TASK
Read the entries below and pull out each line with the string "picture".

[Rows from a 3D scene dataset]
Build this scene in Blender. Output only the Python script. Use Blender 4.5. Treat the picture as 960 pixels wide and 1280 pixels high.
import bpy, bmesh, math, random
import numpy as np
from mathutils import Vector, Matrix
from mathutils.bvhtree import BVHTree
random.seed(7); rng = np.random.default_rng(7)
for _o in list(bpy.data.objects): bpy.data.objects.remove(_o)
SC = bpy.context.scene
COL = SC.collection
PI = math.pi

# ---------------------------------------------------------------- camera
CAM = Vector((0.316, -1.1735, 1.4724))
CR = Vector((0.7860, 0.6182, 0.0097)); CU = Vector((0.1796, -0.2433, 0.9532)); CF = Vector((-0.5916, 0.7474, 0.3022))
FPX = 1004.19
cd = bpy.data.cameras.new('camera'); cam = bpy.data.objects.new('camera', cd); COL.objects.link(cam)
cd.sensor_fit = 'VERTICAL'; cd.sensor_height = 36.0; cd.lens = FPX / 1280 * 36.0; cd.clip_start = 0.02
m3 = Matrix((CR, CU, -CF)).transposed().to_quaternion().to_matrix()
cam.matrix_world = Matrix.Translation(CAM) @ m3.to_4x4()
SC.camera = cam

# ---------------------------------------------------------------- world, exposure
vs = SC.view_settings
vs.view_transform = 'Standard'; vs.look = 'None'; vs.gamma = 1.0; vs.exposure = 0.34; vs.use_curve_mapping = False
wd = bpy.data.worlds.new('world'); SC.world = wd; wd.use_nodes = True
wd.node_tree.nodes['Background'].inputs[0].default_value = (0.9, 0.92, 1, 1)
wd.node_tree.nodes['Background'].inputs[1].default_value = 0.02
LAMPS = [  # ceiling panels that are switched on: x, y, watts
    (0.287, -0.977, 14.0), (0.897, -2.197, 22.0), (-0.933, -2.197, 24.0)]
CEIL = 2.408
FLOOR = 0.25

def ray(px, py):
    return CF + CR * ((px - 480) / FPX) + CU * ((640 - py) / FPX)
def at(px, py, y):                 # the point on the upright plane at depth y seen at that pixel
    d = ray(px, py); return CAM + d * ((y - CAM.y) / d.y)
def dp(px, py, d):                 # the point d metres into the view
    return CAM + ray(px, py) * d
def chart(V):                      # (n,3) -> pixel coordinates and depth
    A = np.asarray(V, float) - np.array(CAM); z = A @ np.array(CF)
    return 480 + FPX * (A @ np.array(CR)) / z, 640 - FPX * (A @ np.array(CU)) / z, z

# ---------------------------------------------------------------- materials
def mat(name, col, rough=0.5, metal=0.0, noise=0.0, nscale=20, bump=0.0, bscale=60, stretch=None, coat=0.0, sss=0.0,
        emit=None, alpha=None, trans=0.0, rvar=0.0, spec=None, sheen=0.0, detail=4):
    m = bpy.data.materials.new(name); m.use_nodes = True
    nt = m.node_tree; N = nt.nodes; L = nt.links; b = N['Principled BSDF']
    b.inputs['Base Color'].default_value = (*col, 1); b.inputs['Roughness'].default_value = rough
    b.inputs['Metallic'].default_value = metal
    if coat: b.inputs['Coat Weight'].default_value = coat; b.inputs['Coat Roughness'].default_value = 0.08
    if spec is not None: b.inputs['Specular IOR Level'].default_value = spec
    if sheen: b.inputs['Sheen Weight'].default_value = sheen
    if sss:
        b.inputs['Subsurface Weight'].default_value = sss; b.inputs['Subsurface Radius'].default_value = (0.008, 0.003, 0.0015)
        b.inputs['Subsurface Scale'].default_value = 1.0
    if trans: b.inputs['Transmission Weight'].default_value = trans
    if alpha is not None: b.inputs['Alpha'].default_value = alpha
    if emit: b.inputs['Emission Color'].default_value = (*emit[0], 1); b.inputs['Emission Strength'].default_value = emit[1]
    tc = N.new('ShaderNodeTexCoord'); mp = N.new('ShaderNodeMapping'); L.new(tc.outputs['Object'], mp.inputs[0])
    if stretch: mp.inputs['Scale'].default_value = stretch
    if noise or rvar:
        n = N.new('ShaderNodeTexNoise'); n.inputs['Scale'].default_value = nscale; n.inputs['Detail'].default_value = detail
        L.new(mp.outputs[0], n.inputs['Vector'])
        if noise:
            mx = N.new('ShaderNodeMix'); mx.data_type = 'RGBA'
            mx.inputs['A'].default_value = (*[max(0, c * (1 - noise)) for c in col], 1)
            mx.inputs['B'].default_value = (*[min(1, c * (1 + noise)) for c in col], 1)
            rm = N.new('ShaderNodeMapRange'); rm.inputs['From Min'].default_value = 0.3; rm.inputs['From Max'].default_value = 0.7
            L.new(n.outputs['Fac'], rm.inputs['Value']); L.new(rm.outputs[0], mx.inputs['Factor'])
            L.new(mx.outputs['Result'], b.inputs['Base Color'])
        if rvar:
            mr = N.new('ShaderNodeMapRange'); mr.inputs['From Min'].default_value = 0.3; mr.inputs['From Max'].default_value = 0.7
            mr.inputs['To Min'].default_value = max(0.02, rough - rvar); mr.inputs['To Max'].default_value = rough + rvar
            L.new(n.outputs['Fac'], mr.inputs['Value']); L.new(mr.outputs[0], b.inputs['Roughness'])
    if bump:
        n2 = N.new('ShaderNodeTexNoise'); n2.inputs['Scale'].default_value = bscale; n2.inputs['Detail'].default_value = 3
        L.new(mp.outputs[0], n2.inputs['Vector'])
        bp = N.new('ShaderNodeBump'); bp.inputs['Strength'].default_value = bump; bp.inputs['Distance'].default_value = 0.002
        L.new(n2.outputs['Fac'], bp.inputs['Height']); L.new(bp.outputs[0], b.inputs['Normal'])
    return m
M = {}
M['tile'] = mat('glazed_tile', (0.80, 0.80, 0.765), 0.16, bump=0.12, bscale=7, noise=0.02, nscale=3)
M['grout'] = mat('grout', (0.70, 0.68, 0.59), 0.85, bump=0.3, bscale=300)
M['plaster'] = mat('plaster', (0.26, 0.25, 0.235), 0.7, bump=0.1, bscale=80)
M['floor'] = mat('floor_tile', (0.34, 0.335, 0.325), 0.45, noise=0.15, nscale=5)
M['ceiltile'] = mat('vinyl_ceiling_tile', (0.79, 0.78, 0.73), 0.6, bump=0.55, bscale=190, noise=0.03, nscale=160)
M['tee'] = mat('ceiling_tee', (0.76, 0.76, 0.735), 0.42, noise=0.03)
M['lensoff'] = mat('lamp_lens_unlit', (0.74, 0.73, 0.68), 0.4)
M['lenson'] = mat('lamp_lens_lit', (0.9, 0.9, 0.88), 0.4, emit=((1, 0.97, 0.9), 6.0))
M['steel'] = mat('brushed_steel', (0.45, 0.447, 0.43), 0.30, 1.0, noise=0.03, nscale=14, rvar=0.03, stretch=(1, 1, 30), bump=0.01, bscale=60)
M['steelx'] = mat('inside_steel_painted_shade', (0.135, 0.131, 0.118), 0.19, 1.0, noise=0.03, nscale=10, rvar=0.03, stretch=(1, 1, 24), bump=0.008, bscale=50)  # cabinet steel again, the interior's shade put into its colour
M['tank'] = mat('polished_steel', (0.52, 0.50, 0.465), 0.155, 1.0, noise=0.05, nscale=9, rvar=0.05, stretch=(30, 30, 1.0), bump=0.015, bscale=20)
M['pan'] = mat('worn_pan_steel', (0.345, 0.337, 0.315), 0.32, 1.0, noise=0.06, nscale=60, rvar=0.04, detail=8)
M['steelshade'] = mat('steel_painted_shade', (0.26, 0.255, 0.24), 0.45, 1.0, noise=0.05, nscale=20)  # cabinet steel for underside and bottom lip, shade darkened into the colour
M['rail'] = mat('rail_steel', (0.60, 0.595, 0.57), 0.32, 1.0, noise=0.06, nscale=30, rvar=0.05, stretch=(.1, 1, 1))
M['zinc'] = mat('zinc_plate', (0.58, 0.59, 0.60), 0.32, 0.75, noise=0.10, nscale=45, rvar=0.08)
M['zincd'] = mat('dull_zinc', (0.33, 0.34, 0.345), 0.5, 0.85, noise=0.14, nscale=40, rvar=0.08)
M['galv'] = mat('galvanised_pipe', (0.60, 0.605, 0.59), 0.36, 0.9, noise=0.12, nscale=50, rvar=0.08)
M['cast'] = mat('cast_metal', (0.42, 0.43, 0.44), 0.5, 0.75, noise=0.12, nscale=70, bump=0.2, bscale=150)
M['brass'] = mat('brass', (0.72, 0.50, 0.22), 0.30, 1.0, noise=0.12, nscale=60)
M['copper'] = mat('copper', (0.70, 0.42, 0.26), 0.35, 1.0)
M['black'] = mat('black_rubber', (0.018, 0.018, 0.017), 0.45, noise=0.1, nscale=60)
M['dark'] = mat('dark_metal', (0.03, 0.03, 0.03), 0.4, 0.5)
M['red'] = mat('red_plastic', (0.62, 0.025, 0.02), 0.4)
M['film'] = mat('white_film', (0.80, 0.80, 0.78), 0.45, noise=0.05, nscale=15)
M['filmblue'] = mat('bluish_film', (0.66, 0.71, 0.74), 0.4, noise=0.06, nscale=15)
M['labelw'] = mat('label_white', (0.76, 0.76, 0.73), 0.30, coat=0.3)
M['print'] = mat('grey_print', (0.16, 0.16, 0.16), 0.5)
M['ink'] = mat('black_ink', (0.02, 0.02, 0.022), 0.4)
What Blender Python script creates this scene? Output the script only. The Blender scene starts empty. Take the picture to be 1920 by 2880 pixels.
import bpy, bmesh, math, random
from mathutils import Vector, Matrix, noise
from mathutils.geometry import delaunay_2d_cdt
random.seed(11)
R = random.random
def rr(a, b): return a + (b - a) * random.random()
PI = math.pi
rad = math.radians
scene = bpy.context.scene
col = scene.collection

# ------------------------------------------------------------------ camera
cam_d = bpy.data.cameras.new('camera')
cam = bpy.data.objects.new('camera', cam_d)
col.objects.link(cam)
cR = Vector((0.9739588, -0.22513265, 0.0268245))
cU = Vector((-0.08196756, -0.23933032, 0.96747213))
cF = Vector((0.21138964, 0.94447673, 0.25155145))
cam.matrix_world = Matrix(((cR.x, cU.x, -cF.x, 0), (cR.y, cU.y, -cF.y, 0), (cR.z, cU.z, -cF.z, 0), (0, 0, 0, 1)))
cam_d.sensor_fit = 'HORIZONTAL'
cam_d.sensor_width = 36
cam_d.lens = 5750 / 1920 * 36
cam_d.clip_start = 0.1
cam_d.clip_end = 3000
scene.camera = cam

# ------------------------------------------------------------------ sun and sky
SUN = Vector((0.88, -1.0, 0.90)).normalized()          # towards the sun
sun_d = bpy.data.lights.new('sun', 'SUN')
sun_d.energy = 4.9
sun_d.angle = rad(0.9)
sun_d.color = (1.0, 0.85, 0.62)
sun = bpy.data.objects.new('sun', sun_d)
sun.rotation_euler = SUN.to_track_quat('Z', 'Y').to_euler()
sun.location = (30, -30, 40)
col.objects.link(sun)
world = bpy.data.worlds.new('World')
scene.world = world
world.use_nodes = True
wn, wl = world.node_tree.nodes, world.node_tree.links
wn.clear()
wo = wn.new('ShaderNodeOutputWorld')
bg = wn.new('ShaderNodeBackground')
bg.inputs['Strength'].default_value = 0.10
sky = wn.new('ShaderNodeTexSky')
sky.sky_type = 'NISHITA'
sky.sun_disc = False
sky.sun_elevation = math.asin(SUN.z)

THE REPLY
Build this scene in Blender. Output only the Python script. Use Blender 4.5. Treat the picture as 960 pixels wide and 1280 pixels high.
What Blender Python script creates this scene? Output the script only. The Blender scene starts empty. Take the picture to be 1920 by 2880 pixels.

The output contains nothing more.